What you are asked to do:
Reproduce the material that follows, please, but only from its first line to the line containing "return np.stack([(cx - 600)", inclusive.

— begin —

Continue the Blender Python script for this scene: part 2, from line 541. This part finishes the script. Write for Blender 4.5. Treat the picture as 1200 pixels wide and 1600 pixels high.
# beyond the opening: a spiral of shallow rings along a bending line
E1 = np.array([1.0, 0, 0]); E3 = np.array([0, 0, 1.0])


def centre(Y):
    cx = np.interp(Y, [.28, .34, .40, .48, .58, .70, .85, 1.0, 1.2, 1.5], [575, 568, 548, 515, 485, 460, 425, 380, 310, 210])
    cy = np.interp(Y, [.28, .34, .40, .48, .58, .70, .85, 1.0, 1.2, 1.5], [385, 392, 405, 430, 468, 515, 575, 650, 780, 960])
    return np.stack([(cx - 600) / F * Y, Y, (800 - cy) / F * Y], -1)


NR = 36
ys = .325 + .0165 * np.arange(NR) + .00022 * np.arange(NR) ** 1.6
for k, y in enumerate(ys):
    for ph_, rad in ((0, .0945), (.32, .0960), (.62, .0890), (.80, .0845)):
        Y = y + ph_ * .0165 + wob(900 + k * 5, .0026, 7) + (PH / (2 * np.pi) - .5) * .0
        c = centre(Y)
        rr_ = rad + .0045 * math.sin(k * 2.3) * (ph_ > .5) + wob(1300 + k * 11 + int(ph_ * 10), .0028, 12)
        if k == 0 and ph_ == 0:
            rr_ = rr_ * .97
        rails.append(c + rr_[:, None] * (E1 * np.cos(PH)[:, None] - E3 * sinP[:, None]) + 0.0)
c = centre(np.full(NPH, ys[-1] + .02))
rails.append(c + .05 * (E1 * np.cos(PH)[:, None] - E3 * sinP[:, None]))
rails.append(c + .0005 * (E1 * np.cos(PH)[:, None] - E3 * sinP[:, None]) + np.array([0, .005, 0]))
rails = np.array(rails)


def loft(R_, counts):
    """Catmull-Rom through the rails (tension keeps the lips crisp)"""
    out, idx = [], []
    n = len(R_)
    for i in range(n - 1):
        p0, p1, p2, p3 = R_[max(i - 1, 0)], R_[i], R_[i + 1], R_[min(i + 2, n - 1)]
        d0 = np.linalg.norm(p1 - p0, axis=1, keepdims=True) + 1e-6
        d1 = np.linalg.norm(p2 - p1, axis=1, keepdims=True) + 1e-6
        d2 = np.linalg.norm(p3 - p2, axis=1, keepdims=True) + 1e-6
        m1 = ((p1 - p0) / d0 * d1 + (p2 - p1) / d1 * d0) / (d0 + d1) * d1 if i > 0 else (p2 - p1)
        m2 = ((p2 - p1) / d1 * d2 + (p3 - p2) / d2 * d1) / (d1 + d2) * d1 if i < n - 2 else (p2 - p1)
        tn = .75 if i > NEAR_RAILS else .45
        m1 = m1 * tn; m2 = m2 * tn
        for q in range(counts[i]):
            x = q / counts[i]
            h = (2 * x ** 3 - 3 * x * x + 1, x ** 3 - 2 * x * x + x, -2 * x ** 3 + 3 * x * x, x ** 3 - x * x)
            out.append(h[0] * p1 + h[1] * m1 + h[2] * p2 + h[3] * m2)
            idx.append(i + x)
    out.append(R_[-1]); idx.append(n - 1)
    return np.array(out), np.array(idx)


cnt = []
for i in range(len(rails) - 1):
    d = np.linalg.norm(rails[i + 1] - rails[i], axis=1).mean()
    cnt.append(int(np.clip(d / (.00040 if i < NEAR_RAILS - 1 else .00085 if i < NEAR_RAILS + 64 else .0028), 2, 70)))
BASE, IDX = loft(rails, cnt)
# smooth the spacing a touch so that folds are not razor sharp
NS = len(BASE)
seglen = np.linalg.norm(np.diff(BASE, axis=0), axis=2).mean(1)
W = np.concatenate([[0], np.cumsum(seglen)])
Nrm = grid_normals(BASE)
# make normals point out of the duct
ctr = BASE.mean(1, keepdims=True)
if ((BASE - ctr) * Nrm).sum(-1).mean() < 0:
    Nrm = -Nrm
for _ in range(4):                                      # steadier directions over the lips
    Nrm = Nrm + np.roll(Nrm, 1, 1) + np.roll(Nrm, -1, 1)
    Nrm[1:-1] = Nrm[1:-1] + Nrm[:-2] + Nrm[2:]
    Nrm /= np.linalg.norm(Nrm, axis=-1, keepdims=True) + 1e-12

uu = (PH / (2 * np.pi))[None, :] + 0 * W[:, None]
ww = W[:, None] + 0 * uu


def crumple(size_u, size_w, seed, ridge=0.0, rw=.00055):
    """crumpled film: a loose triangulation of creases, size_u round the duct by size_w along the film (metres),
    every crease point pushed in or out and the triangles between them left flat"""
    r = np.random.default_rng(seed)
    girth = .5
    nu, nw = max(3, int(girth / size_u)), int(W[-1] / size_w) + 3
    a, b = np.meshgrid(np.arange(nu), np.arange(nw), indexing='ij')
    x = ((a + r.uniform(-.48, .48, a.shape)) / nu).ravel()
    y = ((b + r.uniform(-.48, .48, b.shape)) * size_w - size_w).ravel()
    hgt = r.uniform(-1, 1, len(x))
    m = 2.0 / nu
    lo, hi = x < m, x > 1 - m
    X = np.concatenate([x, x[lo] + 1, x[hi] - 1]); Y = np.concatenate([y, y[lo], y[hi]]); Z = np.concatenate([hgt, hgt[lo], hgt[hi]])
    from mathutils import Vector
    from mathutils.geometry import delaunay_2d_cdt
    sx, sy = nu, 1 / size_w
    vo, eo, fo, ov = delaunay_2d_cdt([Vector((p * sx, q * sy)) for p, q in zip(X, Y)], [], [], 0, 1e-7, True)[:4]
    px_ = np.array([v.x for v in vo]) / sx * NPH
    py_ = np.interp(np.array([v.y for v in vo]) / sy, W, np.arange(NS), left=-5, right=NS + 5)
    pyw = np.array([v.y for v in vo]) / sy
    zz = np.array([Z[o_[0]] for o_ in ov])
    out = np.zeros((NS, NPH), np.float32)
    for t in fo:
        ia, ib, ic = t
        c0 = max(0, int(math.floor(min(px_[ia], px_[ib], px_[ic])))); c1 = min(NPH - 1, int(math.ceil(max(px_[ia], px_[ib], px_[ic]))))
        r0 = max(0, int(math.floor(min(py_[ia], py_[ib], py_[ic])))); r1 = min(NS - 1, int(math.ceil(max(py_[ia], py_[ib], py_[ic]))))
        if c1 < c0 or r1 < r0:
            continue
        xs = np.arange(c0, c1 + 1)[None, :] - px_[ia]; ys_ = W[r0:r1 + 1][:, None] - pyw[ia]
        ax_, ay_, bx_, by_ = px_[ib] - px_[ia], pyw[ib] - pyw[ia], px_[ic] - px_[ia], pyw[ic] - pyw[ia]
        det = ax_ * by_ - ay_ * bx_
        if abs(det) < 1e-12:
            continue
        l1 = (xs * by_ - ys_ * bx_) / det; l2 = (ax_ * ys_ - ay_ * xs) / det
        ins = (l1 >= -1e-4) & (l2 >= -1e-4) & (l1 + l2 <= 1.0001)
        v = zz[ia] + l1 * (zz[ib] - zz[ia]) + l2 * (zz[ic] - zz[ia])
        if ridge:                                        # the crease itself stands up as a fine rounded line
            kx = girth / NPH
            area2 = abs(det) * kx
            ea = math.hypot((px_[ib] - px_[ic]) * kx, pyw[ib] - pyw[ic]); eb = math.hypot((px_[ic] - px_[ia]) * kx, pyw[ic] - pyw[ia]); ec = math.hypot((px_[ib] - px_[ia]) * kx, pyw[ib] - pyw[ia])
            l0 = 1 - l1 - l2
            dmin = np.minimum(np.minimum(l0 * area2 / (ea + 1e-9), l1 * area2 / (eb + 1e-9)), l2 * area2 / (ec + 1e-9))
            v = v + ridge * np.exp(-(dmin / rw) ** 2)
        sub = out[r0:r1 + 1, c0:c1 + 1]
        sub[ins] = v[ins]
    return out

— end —

Solution to this exercise:
Continue the Blender Python script for this scene: part 2, from line 541. This part finishes the script. Write for Blender 4.5. Treat the picture as 1200 pixels wide and 1600 pixels high.
# beyond the opening: a spiral of shallow rings along a bending line
E1 = np.array([1.0, 0, 0]); E3 = np.array([0, 0, 1.0])


def centre(Y):
    cx = np.interp(Y, [.28, .34, .40, .48, .58, .70, .85, 1.0, 1.2, 1.5], [575, 568, 548, 515, 485, 460, 425, 380, 310, 210])
    cy = np.interp(Y, [.28, .34, .40, .48, .58, .70, .85, 1.0, 1.2, 1.5], [385, 392, 405, 430, 468, 515, 575, 650, 780, 960])
    return np.stack([(cx - 600) / F * Y, Y, (800 - cy) / F * Y], -1)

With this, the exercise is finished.